E il lavoro non è finito: a parte l’aggiornamento costante dei dati, è di prossima uscita per Il Mulino un libro con i dati dell’Atlante «più interpretativo che descrittivo», mentre per metà settembre è in programma un convegno internazionale a Milano in cui si confronteranno i risultati ottenuti.

«Per la nostra regione abbiamo avuto ulteriori difficoltà da superare nella compilazione delle schede per l’Atlante», afferma Giorgio Liuzzi, che ha curato in particolare gli episodi riguardanti la provincia di Trieste, mentre altri due ricercatori dell’Irsml, Fabio Verardo e Irene Bolzon si sono occupati rispettivamente della provincia di Udine e della Bassa Friulana e il Pordenonese. «Il problema è stato definire i territori che prima erano italiani e oggi non lo sono più in cui sono avvenute le stragi - continua Liuzzi -, tenendo conto del fattore multietnico e delle peculiarità della zona: a differenza di quanto avvenne per esempio sull’Appennino, dove passava il fronte della linea Gotica e dove la violenza nazifascista fu concentrata in un breve periodo con un altissimo numero di vittime, nella Venezia Giulia e in Friuli la repressione fu più prolungata nel tempo, più mirata e con un minor numero di vittime: l’ultima strage compiuta risale al 2 maggio 1945, ad Avasinis, dove, mentre in parte del territorio si festeggiava già la liberazione, una colonna tedesca in ritirata entrò in paese e compì una strage indiscriminata uccidendo 51 civili comprese donne e bambini».

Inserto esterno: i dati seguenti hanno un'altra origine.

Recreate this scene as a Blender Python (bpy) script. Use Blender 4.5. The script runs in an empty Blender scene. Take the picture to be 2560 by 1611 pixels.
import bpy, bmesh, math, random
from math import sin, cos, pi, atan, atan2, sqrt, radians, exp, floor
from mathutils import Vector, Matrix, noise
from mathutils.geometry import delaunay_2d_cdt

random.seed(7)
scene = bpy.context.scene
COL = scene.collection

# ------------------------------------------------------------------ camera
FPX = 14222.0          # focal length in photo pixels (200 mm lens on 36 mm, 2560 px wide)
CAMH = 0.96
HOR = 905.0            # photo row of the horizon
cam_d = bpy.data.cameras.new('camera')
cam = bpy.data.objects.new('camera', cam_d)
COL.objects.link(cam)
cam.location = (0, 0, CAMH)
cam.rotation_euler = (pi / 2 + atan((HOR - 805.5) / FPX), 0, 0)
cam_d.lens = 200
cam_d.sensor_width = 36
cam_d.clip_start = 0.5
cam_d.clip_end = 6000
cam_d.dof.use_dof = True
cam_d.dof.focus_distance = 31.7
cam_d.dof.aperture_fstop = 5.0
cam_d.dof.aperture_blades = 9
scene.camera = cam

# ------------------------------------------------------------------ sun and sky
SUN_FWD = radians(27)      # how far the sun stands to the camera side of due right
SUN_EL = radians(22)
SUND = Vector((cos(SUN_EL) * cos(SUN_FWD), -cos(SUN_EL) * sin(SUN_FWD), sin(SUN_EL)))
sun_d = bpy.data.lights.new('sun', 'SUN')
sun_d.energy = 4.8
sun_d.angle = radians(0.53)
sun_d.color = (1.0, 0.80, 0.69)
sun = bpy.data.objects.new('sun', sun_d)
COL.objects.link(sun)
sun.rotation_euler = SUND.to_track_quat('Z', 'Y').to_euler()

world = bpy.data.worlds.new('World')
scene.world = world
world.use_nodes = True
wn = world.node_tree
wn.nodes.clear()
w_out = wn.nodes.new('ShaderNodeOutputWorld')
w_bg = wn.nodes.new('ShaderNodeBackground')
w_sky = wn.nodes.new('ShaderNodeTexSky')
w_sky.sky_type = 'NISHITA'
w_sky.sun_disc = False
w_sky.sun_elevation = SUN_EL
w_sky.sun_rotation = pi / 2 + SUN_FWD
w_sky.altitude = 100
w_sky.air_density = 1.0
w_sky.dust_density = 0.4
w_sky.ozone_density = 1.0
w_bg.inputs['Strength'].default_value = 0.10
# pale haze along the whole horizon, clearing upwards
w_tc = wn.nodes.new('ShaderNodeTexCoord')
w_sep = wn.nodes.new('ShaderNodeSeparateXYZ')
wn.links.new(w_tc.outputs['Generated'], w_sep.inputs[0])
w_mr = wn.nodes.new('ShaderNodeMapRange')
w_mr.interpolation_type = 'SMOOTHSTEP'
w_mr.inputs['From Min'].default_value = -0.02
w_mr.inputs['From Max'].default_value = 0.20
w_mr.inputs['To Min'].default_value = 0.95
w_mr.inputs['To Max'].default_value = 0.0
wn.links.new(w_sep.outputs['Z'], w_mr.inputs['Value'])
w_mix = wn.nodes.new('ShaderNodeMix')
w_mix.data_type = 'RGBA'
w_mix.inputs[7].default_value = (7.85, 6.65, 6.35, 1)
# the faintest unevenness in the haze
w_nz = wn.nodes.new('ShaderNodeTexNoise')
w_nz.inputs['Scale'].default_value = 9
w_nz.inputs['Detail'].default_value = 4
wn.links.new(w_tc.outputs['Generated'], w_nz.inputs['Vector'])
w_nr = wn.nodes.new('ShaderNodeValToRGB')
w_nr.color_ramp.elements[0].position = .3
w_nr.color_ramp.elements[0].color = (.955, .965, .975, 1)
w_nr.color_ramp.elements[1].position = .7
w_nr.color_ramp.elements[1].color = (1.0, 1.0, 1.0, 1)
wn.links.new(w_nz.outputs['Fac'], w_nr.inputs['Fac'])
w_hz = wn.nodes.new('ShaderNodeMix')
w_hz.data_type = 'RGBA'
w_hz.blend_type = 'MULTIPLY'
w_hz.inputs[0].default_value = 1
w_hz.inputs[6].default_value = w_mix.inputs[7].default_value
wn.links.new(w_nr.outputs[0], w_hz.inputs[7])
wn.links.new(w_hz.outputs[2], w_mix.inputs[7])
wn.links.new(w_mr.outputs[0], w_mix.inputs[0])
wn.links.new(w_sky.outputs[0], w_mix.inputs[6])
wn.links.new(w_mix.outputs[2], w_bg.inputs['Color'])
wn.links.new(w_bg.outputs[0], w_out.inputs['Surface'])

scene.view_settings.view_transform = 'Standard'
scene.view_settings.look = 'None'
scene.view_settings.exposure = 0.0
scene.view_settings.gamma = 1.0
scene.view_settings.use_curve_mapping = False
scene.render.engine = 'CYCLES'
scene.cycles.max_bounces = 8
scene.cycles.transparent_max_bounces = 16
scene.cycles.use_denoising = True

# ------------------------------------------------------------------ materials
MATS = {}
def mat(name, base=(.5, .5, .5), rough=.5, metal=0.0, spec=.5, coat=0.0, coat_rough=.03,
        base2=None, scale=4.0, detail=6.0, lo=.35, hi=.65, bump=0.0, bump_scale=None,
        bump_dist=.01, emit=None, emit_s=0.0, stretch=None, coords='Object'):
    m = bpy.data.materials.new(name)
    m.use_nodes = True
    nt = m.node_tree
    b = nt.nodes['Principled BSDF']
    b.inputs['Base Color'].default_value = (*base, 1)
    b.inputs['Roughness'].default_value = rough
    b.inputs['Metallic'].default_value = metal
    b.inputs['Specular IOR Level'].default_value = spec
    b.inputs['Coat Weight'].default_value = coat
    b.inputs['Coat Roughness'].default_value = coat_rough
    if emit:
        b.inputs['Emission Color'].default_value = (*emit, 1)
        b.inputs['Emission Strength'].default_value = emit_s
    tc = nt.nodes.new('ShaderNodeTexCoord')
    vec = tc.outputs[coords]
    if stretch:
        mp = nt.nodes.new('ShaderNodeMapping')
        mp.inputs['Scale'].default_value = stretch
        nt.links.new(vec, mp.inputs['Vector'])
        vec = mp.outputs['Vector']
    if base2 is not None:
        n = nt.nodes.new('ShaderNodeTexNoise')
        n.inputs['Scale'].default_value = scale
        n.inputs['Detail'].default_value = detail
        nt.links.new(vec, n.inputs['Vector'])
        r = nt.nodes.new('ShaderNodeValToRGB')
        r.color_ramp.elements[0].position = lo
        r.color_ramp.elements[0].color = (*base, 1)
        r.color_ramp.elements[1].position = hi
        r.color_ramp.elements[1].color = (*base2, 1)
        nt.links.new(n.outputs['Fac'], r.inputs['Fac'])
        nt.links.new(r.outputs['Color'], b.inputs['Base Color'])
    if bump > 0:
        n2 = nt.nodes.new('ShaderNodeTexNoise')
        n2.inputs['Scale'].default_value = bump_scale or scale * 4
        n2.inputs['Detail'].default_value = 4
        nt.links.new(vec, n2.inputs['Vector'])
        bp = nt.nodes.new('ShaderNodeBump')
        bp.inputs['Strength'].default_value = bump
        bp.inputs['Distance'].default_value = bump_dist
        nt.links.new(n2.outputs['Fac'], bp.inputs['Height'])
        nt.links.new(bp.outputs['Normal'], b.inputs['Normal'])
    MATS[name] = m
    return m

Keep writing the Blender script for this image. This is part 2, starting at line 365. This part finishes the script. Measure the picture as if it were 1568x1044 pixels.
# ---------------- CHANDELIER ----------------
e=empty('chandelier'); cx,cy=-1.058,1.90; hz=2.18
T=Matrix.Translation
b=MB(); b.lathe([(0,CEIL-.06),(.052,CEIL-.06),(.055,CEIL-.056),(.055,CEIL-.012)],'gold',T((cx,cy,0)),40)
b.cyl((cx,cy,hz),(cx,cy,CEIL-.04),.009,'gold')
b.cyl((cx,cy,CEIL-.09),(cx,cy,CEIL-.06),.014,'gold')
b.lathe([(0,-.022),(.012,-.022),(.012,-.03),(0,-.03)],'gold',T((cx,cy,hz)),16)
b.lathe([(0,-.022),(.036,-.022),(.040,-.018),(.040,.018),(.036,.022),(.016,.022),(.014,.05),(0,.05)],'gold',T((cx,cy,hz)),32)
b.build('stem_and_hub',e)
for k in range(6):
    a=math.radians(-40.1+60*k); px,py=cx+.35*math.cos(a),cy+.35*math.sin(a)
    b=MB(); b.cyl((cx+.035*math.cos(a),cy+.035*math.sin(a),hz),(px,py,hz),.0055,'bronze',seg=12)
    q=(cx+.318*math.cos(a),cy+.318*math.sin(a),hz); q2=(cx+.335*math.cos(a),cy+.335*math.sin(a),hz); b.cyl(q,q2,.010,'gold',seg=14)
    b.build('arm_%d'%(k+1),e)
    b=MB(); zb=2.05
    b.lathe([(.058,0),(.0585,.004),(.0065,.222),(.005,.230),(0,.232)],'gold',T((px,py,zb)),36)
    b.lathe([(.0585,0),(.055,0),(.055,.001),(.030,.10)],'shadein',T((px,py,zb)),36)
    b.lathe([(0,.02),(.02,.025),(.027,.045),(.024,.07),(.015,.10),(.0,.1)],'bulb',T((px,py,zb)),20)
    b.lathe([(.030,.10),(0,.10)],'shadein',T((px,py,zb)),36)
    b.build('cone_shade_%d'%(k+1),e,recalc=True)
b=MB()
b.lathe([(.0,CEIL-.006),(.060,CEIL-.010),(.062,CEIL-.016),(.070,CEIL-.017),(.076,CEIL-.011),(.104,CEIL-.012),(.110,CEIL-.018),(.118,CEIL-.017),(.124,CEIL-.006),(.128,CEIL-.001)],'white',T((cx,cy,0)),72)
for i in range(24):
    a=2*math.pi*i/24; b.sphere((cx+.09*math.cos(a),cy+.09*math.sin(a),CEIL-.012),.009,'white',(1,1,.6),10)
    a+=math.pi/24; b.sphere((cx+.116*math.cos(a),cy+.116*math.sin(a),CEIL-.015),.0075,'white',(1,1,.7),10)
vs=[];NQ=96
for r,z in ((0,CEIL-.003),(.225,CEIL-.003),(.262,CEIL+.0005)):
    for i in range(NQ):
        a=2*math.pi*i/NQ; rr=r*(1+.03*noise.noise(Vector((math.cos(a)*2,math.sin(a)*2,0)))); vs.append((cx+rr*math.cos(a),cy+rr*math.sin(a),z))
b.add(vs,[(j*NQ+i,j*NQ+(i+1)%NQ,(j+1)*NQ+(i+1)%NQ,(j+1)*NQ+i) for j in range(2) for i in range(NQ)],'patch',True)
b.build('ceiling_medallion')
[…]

Da Sant’Anna di Stazzema a Marzabotto, fino alle singole fucilazioni o alle più dimenticate esecuzioni di civili inermi, l’Atlante delle stragi naziste e fasciste in Italia riporta una mole impressionante di dati. Solo a leggere l’elenco numerico regione per regione si può avere un’idea della vastità del fenomeno: si va dalle 916 vittime in 363 stragi dell’Abruzzo, alle 4391 vittime in 909 stragi dell’Emilia Romagna fino alle 2298 vittime in 702 stragi per il Veneto. Nella nostra regione si va dalle strage delle Fosse del Natisone (nella caserma “Principe di Piemonte” vennero torturate e fucilate decine di persone senza nessuna parvenza di processo: a liberazione avvenuta furono esumate 113 salme), all’uccisione di quattro soldati italiani sbandati a Ronchi dei Legionari fino ai tredici civili fucilati a San Martino di Terzo: in totale appunto 1093 vittime in 244 stragi. Nelle varie sezioni in cui è suddiviso l’Atlante (“Il progetto”, “Banca dati”, “La memoria”, “Materiali”) c’è anche la “Storia processuale”, con i fascicoli delle commissioni parlamentari d’inchiesta, gli atti delle Corti straordinarie d’Assise, i documenti declassificati dell’Archivio storico della Camera. È forse la parte più “dolente”: a dispetto della scoperta dell’Archivio della vergogna nel 1994, l’armadio che conteneva 695 fascicoli di inchieste mai portate a termine, «possiamo dire che oggi - afferma ancora Toni Rovatti - su oltre cinquemila episodi il 50 per cento sono passati in giudicato». E nessuno ha mai pagato o scontato la pena per le stragi commesse.